### DIRECTIONS FOR THIS TASK
Reproduce each line exactly, including spacing and punctuation.

### SOURCE MATERIAL

═══

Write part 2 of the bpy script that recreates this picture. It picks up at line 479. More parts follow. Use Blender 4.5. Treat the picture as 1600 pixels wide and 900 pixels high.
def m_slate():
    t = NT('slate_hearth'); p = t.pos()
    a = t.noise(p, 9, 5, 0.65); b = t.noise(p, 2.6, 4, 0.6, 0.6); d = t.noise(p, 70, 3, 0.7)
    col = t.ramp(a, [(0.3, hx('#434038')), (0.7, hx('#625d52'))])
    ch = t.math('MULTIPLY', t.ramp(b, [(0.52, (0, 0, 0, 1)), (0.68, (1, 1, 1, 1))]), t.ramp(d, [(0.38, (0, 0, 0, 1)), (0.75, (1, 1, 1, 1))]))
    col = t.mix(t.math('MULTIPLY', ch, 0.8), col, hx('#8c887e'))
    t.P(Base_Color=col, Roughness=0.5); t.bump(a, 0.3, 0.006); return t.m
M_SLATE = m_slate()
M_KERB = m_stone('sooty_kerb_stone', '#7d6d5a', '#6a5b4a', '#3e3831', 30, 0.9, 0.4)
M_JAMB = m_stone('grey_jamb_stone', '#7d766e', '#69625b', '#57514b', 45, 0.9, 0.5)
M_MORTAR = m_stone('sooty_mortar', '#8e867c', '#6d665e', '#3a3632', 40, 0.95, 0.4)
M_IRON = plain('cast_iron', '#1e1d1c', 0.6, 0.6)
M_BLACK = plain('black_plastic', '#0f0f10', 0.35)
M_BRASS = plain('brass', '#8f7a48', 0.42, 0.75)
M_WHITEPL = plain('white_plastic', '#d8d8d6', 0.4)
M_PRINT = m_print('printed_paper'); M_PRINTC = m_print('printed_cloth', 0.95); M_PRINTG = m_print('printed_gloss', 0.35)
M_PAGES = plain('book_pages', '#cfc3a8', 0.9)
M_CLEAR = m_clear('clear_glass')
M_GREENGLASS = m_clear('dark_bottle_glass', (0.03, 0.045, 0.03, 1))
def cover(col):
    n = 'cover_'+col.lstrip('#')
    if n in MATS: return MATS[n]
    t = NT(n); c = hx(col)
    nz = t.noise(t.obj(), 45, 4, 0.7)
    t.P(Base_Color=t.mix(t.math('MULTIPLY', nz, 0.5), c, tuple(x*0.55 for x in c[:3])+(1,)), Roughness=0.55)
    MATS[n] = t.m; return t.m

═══

### REPLY
Write part 2 of the bpy script that recreates this picture. It picks up at line 479. More parts follow. Use Blender 4.5. Treat the picture as 1600 pixels wide and 900 pixels high.
def m_slate():
    t = NT('slate_hearth'); p = t.pos()
    a = t.noise(p, 9, 5, 0.65); b = t.noise(p, 2.6, 4, 0.6, 0.6); d = t.noise(p, 70, 3, 0.7)
    col = t.ramp(a, [(0.3, hx('#434038')), (0.7, hx('#625d52'))])
    ch = t.math('MULTIPLY', t.ramp(b, [(0.52, (0, 0, 0, 1)), (0.68, (1, 1, 1, 1))]), t.ramp(d, [(0.38, (0, 0, 0, 1)), (0.75, (1, 1, 1, 1))]))
    col = t.mix(t.math('MULTIPLY', ch, 0.8), col, hx('#8c887e'))
    t.P(Base_Color=col, Roughness=0.5); t.bump(a, 0.3, 0.006); return t.m
M_SLATE = m_slate()
M_KERB = m_stone('sooty_kerb_stone', '#7d6d5a', '#6a5b4a', '#3e3831', 30, 0.9, 0.4)
M_JAMB = m_stone('grey_jamb_stone', '#7d766e', '#69625b', '#57514b', 45, 0.9, 0.5)
M_MORTAR = m_stone('sooty_mortar', '#8e867c', '#6d665e', '#3a3632', 40, 0.95, 0.4)
M_IRON = plain('cast_iron', '#1e1d1c', 0.6, 0.6)
M_BLACK = plain('black_plastic', '#0f0f10', 0.35)
M_BRASS = plain('brass', '#8f7a48', 0.42, 0.75)
M_WHITEPL = plain('white_plastic', '#d8d8d6', 0.4)
M_PRINT = m_print('printed_paper'); M_PRINTC = m_print('printed_cloth', 0.95); M_PRINTG = m_print('printed_gloss', 0.35)
M_PAGES = plain('book_pages', '#cfc3a8', 0.9)
M_CLEAR = m_clear('clear_glass')
M_GREENGLASS = m_clear('dark_bottle_glass', (0.03, 0.045, 0.03, 1))
def cover(col):
    n = 'cover_'+col.lstrip('#')
    if n in MATS: return MATS[n]
    t = NT(n); c = hx(col)
    nz = t.noise(t.obj(), 45, 4, 0.7)
    t.P(Base_Color=t.mix(t.math('MULTIPLY', nz, 0.5), c, tuple(x*0.55 for x in c[:3])+(1,)), Roughness=0.55)
    MATS[n] = t.m; return t.m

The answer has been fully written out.